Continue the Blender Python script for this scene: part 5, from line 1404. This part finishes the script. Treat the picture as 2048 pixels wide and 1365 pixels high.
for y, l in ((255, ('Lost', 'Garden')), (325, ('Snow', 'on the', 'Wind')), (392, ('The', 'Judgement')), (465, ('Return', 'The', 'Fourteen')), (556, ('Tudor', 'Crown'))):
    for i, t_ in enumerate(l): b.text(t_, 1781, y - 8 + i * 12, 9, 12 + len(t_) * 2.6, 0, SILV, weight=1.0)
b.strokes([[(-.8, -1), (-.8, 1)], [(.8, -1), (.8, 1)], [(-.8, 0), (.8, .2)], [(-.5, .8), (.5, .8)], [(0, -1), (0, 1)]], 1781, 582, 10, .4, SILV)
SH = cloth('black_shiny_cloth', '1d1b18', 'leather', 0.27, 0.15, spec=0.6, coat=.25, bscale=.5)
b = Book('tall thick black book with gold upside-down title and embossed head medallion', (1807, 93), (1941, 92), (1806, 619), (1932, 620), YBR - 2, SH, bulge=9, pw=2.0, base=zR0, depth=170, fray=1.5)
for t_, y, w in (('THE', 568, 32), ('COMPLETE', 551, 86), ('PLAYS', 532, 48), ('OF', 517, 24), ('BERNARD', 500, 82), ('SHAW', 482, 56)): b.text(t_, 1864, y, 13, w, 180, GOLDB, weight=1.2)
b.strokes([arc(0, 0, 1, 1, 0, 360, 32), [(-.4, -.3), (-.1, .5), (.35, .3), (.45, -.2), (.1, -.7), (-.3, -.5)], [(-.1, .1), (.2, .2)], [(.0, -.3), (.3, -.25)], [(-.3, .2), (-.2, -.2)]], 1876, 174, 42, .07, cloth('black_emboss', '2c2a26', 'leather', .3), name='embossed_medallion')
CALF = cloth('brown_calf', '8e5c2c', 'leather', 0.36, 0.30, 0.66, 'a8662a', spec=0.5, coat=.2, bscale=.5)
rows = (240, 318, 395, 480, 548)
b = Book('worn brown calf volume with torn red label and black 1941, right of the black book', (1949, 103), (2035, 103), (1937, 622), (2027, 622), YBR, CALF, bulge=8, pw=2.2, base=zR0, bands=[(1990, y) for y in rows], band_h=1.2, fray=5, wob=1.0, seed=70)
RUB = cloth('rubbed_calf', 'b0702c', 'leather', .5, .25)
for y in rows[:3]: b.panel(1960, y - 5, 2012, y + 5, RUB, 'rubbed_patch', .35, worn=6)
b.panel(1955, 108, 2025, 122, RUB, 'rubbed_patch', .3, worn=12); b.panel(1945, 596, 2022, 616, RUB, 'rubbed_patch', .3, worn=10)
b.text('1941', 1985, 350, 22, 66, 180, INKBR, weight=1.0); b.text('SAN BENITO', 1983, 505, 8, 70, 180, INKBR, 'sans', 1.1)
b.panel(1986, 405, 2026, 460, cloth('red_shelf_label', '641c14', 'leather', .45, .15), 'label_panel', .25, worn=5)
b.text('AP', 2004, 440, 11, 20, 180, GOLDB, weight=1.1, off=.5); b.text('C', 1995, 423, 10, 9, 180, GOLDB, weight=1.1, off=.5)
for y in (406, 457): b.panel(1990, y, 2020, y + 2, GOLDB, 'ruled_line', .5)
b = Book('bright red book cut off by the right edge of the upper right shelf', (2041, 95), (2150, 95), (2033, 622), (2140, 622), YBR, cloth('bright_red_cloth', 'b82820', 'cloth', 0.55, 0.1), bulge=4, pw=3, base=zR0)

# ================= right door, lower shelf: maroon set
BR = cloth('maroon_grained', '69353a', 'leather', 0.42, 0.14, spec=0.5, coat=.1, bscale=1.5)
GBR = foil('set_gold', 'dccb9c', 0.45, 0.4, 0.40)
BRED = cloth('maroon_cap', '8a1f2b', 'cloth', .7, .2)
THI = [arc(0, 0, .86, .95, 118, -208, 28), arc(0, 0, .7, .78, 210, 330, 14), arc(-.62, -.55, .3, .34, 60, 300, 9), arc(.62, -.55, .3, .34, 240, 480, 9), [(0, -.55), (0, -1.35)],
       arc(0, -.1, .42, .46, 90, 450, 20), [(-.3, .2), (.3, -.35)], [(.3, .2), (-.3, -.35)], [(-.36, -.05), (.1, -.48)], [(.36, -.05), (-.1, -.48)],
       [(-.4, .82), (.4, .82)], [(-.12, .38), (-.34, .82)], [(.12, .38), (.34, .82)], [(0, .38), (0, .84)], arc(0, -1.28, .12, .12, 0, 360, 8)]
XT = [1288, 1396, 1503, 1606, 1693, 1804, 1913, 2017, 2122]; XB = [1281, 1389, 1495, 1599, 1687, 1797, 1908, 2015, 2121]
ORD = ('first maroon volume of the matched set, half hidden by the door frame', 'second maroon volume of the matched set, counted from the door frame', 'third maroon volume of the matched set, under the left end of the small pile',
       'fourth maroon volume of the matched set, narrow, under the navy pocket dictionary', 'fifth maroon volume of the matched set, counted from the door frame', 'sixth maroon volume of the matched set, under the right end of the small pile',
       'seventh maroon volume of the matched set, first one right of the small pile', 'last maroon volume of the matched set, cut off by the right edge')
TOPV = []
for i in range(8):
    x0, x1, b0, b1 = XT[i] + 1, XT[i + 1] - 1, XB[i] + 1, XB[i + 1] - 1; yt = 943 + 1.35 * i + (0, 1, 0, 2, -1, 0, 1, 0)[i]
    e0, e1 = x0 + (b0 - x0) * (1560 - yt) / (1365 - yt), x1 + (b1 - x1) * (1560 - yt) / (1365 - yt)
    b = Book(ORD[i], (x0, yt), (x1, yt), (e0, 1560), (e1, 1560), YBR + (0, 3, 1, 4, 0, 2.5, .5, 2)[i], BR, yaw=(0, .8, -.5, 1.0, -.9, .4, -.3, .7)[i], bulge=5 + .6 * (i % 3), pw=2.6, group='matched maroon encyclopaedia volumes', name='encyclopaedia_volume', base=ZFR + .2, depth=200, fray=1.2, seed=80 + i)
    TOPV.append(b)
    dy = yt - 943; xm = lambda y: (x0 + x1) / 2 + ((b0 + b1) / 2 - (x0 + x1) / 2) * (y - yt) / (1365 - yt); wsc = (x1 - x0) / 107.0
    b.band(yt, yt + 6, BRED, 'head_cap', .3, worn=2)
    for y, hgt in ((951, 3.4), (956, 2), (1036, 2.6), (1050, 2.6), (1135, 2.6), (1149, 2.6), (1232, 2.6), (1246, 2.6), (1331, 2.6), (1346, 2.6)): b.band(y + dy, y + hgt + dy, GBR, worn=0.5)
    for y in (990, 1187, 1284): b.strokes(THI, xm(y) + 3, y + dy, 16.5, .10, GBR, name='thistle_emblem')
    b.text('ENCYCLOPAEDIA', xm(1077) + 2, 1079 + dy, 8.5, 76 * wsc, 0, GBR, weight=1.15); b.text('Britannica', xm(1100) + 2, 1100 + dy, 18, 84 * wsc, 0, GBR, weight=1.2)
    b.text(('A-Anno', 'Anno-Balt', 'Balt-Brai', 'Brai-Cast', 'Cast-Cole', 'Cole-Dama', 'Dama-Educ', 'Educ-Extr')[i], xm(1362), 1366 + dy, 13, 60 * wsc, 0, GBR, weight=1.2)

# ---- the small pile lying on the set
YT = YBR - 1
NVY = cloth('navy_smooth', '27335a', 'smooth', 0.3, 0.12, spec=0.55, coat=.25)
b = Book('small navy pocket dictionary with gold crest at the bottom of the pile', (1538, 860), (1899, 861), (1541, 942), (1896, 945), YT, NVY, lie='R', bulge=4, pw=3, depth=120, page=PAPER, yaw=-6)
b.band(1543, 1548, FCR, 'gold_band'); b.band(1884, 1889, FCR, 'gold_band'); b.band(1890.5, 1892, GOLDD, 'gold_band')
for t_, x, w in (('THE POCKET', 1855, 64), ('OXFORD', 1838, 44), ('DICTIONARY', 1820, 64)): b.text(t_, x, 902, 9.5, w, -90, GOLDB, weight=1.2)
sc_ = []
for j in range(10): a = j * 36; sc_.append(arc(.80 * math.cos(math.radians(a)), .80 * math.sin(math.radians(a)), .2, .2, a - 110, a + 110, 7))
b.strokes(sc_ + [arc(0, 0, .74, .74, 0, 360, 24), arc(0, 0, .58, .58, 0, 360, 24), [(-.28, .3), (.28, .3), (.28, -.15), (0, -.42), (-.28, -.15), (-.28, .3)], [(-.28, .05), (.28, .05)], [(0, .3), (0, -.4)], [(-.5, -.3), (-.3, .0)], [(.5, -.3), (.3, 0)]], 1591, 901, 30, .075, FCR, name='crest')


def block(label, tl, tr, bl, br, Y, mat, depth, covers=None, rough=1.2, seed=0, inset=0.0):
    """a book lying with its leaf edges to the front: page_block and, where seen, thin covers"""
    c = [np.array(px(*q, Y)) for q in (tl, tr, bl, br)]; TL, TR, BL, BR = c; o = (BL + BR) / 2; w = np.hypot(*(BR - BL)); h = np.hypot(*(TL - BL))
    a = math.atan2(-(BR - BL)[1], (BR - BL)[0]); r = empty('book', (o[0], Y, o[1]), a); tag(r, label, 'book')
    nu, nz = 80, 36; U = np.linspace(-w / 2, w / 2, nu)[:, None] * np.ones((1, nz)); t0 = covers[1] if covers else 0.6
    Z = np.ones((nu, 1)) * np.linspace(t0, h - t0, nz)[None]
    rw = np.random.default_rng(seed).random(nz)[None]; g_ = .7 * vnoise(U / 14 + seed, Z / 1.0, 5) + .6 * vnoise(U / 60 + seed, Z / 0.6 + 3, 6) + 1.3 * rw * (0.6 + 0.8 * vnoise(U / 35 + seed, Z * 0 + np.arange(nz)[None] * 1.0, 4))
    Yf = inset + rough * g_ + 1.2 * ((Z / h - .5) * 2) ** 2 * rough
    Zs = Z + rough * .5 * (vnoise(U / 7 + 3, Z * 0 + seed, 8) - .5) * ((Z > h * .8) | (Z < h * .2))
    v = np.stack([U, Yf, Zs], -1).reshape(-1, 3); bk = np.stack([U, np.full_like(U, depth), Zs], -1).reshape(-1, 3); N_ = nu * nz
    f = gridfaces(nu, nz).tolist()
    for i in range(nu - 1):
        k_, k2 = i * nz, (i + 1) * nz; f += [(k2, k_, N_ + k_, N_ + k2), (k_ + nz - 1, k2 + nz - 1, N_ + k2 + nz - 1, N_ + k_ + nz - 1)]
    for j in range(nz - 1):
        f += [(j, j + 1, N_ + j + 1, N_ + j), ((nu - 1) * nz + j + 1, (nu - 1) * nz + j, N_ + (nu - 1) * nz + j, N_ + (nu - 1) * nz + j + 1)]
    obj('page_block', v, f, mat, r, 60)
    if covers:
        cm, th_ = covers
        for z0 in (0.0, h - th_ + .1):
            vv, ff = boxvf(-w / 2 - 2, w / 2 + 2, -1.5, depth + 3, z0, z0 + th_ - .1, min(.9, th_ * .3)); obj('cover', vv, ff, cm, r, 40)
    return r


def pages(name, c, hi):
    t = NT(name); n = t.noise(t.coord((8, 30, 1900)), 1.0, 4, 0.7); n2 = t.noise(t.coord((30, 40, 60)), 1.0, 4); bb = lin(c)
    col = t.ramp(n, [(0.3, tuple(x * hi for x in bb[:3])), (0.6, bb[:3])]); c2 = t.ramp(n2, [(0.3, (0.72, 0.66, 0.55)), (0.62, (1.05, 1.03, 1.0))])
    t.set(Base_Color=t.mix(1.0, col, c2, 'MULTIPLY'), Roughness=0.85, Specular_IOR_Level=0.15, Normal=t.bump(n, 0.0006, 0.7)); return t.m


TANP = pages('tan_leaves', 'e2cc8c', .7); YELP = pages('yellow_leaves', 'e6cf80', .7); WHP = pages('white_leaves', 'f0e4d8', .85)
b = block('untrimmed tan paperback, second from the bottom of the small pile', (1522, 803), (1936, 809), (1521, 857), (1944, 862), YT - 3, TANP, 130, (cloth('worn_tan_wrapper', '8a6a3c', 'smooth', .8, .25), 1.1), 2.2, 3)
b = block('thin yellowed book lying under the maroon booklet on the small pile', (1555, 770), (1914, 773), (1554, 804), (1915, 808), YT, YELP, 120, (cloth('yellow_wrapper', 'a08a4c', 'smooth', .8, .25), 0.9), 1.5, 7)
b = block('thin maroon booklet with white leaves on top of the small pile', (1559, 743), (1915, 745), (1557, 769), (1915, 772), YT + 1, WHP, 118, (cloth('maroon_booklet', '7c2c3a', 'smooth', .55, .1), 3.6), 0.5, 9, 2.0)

◆ BRIEF:
Copy all the lines above that hold the string "from".

◆ EXERCISE OUTPUT:
Continue the Blender Python script for this scene: part 5, from line 1404. This part finishes the script. Treat the picture as 2048 pixels wide and 1365 pixels high.
ORD = ('first maroon volume of the matched set, half hidden by the door frame', 'second maroon volume of the matched set, counted from the door frame', 'third maroon volume of the matched set, under the left end of the small pile',
       'fourth maroon volume of the matched set, narrow, under the navy pocket dictionary', 'fifth maroon volume of the matched set, counted from the door frame', 'sixth maroon volume of the matched set, under the right end of the small pile',
b = block('untrimmed tan paperback, second from the bottom of the small pile', (1522, 803), (1936, 809), (1521, 857), (1944, 862), YT - 3, TANP, 130, (cloth('worn_tan_wrapper', '8a6a3c', 'smooth', .8, .25), 1.1), 2.2, 3)